Large Arrays and GC
dsimcha
dsimcha at yahoo.com
Thu May 8 16:54:51 PDT 2008
Another interesting point: This bug also occurs on GDC 0.24, but here the
threshold is lower, 33_423_360 bytes. Must be something pretty deep.
== Quote from Sean Kelly (sean at invisibleduck.org)'s article
> Well whatever's going on, it's not tracked by gc_stats(). I modified
> the previous functions slightly to ensure that both allocated exactly
> the same amount of memory, then verified this via a printf inside the GC
> code--malloc calls were for 60000000 bytes:
> void test() {
> void* stuff = (new byte[15_000_000 * 4 - 1]).ptr;
> }
> void test() {
> void* stuff=GC.malloc(15_000_000 * 4, GC.BlkAttr.NO_SCAN);
> }
> Output using gc_stats() on each iteration after the collect was
> identical for both function calls after things had stabalized:
> *** stats ***
> poolsize: 360251392
> usedsize: 640
> freeblocks: 56
> freelistsize: 7552
> pageblocks: 6
> What I don't understand is why Task Manager is reporting the GC.malloc
> version using only 18 megs while the other uses 370, since everything
> I've looked at internally so far suggests they should be the same.
> Perhaps gc_stats() isn't reporting something properly--I really haven't
> given that routine a very close look.
> Sean Kelly wrote:
> > I'm not sure what to say. This sample works fine with D 1.0 using
> > Tango, though the memory usage is strangely high at around 370 megs.
> > Here's the weird thing, I tried running these two versions of the test
> > function for comparison:
> >
> > void test() {
> > void* stuff = (new byte[15_000_000 * 4]).ptr;
> > }
> >
> > void test() {
> > void* stuff=GC.malloc(15_000_000 * 4, GC.BlkAttr.NO_SCAN);
> > }
> >
> > The first one uses a stable 370 megs of memory and the second a stable
> > 18 megs. Obviously there's something weird going on with how arrays are
> > handled.
> >
> > dsimcha wrote:
> >> After further testing, I've found an exact threshold for this bug.
> >> When an array
> >> of uints gets to 48_693_248 bytes (12_173_312 elements) this problem
> >> occurs, after
> >> 26 iterations at the threshold, or less for larger arrays. Anything
> >> below that,
> >> even one element smaller, and memory usage is stable over at least
> >> hundreds of
> >> iterations.
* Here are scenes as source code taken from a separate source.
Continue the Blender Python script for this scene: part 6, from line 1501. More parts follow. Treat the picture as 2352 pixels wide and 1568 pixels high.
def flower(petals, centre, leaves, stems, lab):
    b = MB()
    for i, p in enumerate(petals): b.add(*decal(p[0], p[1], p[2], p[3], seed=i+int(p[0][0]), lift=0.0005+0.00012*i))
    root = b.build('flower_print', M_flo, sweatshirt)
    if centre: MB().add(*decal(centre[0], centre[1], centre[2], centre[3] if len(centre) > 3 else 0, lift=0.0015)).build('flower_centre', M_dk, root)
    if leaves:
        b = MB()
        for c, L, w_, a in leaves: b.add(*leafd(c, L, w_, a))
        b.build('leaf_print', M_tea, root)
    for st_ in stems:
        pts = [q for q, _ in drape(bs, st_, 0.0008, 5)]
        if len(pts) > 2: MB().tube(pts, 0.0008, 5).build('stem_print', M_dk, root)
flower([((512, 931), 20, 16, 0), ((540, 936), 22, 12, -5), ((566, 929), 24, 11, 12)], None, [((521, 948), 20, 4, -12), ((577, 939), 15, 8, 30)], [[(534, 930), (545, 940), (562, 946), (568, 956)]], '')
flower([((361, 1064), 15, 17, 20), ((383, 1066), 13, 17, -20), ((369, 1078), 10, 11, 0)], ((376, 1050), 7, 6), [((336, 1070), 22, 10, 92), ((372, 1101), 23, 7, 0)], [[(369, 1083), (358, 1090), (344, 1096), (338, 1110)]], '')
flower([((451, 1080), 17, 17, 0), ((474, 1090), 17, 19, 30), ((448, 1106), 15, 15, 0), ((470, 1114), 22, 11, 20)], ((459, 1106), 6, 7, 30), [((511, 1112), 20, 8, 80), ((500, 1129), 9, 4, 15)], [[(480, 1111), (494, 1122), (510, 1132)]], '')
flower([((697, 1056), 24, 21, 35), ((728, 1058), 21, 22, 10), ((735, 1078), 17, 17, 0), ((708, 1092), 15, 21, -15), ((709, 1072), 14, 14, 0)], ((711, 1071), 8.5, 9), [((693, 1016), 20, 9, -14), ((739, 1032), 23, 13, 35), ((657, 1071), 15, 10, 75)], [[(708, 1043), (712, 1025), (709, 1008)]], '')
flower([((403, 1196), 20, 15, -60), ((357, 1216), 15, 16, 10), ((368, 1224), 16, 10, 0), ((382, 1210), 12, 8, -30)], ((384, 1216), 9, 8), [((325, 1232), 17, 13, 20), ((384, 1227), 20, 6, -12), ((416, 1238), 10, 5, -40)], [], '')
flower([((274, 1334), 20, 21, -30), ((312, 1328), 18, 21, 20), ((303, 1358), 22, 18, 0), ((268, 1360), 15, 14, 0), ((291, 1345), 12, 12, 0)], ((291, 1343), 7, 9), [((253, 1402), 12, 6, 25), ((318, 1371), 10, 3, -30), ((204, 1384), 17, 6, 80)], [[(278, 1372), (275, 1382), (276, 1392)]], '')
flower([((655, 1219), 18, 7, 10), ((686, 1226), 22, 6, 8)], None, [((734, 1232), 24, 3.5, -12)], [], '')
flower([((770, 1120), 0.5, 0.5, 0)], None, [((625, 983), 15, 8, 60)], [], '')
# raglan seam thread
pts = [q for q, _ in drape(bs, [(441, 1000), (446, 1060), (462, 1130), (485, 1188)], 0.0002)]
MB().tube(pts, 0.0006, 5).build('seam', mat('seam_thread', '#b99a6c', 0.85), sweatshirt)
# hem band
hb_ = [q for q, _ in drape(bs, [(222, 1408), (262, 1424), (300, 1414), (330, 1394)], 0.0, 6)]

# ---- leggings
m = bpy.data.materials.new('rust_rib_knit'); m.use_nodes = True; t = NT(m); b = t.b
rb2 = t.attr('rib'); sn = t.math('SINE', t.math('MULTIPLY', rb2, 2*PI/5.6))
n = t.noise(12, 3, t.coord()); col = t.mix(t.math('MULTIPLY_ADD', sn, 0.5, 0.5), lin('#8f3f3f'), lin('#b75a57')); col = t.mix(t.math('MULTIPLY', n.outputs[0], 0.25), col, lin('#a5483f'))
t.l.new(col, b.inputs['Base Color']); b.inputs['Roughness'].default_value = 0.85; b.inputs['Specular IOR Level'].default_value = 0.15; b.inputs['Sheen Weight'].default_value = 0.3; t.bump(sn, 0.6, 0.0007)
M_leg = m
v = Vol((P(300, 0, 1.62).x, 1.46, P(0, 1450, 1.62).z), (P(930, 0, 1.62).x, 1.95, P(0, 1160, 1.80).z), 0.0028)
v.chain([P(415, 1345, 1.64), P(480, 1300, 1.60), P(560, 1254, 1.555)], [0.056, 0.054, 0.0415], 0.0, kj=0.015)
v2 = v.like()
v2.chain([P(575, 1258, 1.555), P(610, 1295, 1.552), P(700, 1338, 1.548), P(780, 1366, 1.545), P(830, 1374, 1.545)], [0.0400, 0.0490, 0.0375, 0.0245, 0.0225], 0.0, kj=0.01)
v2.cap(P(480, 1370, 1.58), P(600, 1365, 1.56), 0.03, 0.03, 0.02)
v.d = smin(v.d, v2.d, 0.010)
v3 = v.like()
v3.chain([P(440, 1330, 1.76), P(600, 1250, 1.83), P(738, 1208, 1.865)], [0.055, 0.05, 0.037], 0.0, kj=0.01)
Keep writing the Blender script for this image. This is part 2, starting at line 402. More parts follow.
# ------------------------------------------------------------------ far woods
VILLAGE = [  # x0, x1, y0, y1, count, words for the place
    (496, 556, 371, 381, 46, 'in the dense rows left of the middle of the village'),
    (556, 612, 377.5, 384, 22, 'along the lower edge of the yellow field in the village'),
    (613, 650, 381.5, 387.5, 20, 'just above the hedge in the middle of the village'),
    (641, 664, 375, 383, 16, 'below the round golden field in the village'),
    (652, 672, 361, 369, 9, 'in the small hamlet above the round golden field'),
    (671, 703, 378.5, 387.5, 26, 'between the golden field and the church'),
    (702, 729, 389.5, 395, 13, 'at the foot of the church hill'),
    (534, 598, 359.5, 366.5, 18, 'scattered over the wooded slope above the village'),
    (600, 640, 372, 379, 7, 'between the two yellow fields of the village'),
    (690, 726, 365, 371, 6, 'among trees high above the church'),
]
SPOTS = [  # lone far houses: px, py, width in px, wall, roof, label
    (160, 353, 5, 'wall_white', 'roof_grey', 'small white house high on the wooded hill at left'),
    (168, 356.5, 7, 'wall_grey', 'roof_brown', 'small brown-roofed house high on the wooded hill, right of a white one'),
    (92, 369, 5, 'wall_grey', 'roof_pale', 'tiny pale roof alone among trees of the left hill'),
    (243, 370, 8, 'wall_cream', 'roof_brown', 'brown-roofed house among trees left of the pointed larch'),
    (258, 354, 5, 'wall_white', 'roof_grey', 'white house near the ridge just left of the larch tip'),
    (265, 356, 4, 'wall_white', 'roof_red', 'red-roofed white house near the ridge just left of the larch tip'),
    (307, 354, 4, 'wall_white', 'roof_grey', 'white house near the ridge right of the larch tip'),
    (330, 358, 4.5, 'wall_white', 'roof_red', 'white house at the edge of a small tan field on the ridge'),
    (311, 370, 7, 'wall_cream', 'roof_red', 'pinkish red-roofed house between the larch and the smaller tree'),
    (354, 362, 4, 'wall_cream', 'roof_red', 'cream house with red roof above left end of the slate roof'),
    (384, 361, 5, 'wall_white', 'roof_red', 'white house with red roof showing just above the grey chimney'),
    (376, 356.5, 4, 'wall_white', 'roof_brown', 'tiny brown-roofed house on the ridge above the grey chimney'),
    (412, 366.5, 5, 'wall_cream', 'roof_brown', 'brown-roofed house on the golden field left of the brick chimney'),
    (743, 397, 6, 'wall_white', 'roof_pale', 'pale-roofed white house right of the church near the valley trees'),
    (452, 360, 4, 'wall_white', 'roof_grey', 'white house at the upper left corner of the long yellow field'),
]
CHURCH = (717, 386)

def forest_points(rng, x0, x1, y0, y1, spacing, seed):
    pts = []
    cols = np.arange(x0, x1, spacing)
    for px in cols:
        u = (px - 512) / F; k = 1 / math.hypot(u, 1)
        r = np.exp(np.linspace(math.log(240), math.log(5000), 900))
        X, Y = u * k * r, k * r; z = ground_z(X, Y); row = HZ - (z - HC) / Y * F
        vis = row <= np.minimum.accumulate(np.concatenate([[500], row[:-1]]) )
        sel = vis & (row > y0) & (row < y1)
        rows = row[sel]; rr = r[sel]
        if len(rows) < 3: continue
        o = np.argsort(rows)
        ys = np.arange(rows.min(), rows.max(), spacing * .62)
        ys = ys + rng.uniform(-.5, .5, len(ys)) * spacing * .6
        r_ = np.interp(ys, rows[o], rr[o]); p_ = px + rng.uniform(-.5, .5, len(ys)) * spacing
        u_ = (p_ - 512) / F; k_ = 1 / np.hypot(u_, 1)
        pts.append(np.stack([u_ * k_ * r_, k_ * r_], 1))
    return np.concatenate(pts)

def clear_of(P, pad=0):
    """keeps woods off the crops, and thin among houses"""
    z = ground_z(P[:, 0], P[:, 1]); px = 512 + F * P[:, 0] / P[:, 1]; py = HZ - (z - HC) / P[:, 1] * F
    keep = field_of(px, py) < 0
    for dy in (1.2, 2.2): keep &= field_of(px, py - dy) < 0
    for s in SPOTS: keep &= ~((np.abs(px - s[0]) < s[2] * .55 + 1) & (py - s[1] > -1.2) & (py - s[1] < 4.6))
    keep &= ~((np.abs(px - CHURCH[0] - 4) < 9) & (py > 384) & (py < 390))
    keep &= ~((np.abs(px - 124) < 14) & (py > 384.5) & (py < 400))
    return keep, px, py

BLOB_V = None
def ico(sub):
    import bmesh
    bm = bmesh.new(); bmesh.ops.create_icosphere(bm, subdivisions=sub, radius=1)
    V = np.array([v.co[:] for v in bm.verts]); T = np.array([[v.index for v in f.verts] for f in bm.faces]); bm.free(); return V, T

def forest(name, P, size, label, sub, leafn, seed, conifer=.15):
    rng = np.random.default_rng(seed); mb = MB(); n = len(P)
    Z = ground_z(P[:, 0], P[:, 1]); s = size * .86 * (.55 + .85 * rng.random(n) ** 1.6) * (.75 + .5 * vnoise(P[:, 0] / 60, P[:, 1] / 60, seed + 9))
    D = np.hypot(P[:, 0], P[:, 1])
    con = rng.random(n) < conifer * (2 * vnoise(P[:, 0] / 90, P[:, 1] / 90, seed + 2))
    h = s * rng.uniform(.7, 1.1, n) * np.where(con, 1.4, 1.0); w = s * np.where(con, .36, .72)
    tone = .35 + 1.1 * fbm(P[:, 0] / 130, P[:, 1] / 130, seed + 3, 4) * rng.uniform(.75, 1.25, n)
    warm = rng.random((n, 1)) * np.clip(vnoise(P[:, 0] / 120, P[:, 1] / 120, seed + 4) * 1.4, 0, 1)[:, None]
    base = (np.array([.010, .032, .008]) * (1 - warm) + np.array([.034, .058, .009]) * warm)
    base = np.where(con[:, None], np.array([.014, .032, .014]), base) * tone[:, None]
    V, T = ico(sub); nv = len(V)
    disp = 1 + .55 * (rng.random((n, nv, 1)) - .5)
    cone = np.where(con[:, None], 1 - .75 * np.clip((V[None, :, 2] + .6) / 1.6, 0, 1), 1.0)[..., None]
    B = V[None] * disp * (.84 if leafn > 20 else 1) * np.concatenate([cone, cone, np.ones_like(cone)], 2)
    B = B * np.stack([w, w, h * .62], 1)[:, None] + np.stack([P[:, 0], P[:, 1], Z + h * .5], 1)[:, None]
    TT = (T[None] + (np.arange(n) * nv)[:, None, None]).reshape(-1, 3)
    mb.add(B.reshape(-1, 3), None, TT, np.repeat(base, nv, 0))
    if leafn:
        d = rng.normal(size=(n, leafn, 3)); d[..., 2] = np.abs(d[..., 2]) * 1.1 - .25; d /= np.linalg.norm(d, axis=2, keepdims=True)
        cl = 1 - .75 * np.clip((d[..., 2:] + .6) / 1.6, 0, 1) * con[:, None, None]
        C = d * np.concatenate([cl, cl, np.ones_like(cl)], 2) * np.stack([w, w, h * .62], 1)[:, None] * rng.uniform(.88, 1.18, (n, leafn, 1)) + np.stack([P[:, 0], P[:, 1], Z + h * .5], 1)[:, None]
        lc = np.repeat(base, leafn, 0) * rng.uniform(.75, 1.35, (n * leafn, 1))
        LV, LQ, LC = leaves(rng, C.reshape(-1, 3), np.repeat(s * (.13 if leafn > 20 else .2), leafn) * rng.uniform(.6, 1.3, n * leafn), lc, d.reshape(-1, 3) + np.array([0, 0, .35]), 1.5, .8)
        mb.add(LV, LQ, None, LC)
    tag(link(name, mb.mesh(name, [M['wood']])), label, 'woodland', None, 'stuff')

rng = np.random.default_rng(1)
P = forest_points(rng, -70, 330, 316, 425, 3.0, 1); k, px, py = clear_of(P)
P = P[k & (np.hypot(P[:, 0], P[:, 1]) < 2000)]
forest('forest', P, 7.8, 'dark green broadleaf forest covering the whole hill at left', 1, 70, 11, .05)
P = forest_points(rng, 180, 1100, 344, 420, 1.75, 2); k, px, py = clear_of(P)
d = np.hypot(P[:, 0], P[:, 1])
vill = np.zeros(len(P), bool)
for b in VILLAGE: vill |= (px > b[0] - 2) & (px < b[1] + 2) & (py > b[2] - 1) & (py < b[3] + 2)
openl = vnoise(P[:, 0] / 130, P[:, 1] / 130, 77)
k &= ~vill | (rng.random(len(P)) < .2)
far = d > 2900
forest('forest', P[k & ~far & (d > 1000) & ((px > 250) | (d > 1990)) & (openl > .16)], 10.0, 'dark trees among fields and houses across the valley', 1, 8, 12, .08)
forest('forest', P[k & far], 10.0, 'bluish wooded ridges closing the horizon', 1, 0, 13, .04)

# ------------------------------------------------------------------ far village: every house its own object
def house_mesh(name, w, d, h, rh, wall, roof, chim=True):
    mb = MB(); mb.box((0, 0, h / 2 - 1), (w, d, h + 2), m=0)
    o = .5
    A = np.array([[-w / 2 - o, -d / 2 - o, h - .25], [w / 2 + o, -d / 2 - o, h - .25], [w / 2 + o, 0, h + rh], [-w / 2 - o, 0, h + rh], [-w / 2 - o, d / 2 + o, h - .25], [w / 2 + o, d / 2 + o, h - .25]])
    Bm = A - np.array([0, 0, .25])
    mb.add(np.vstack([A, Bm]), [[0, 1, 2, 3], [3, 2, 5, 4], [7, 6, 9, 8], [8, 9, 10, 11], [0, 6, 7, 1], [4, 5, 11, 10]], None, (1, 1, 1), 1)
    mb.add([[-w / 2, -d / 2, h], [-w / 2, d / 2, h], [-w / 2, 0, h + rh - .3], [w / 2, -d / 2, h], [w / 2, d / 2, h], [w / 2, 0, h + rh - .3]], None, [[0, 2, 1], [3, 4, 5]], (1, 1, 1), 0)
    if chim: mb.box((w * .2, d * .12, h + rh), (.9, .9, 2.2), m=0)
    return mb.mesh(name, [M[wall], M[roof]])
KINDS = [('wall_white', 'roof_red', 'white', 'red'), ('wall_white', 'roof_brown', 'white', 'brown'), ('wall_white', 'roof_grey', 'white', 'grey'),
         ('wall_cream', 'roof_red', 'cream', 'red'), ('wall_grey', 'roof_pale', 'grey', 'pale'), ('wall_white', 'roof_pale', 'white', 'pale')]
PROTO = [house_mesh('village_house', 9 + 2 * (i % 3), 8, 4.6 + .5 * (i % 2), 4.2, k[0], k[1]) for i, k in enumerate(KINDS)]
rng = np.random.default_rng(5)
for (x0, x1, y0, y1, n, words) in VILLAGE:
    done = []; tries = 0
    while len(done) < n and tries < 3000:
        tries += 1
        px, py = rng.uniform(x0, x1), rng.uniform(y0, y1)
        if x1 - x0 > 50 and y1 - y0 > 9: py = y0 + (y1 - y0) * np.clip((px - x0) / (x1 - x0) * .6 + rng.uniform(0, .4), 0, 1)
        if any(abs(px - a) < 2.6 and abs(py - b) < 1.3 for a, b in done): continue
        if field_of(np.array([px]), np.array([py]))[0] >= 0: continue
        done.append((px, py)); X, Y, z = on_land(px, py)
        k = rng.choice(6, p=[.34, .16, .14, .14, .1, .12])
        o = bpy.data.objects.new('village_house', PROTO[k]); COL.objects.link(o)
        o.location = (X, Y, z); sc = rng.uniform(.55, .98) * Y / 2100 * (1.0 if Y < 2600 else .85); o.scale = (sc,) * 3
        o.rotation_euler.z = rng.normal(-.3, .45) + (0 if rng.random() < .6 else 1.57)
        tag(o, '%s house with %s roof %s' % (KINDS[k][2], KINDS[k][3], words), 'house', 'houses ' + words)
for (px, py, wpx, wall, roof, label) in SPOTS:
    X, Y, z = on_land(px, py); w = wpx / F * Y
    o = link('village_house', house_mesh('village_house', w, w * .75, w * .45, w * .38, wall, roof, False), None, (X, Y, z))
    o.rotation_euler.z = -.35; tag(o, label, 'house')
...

It appears that the number of bytes is the key, since a
> >> ulong[] will
> >> allow the same number of bytes (1/2 the elements) before causing
> >> problems, and a
> >> ushort[] will allow twice as many elements (same number of bytes) without
> >> crashing. Furthermore, using equivalent sized floats instead of ints
> >> (float
> >> instead of uint, double instead of ulong) or using signed ints, has no
> >> effect.
> >>
> >> == Quote from dsimcha (dsimcha at yahoo.com)'s article
> >>> Because of some difficulties encountered using D for large arrays
> >>> (See previous
> >>> posts about array capacity fields), I produced the following test
> >>> case that seems
> >>> to be a reproducible bug in D 2.0.13. The following program keeps
> >>> allocating a
> >>> huge array in a function and then letting all references to this
> >>> array go out of
> >>> scope. This should result in the array being freed as soon as more
> >>> memory is
> >> needed.
> >>> import std.stdio, std.gc;
> >>> void main(){
> >>> uint count=0;
> >>> while(true) {
> >>> test();
> >>> fullCollect();
> >>> writefln(++count);
> >>> }
> >>> }
> >>> void test() {
> >>> uint[] stuff=new uint[15_000_000];
> >>> }
> >>> This produced an out of memory error after 21 iterations on my
> >>> machine w/ 2 GB of
> >>> RAM. Using an array size of 10_000_000 instead of 15_000_000, its
> >>> memory usage
> >>> stabilized at 350 megs, which seems rather large since a
> >>> uint[10_000_000] should
> >>> only use 40 megs, plus maybe another 40 for overhead. Furthermore,
> >>> it takes
> >>> several iterations for the memory usage to reach this level. Using a
> >>> larger array
> >>> size, such as 100_000_000, made this test run out of memory after
> >>> even fewer
> >>> iterations. Furthermore, changing from a uint[] to real[] with a
> >>> size of
> >>> 15_000_000 made it run out after 8 iterations instead of 21.